Widespread forest management and protections against deforestation can help mitigate climate change – but will come with a steep cost if deployed as broadly as policymakers have discussed, new research suggests.

The study, published today in the journal Nature Communications, found that planting and protecting trees, especially in the tropics, could reduce carbon dioxide emissions by as much as 6 gigatons a year from 2025 to 2055. That reduction, the researchers’ economic model showed, would cost as much as $393 billion a year over the same time period.

“There is a significant amount of carbon that can be sequestered through forests, but these costs aren’t zero,” said Brent Sohngen, co-author of the study and a professor of environmental economics at The Ohio State University.

A 6-gigaton reduction by 2055 would amount to about 10 percent of the total reduction needed to keep the climate from warming beyond 1.5 or 2 degrees Celsius. Policymakers and scientists agree that humans worldwide need to put strategies in place that will keep the climate from warming above that threshold.

Limiting warming by that amount would not mean climate change is solved. At a 2-degree increase, for example, extreme heatwaves will become widespread, droughts would plague many urban environments around the world, and heavy rainfalls – including those from tropical storms or hurricanes – would become more commonplace. Many insects and animals would also die.

Those levels, though, would allow for some adaptation, according to the Intergovernmental Panel on Climate Change, the United Nations body that is trying to help the world address climate change. The world is currently on pace to warm by about 4 degrees.

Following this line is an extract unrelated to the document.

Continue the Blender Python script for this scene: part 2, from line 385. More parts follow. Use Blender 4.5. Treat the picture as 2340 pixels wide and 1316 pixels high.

A number of recent studies have suggested that tree planting, management and conservation can solve a significant share of the world’s climate problem, but most studies have ignored the costs. This analysis updated the Global Timber Model, which considers potential climate change policies and the effects they would have on forest land use, management and trade. The model allowed the researchers to calculate the worldwide financial costs of sequestering carbon in the world’s forests.

The researchers found that protecting existing forests is cheaper than planting new ones, and that forest management, including changing how and when trees are harvested, provides low-cost options to store carbon in regions where timber management is an important economic activity.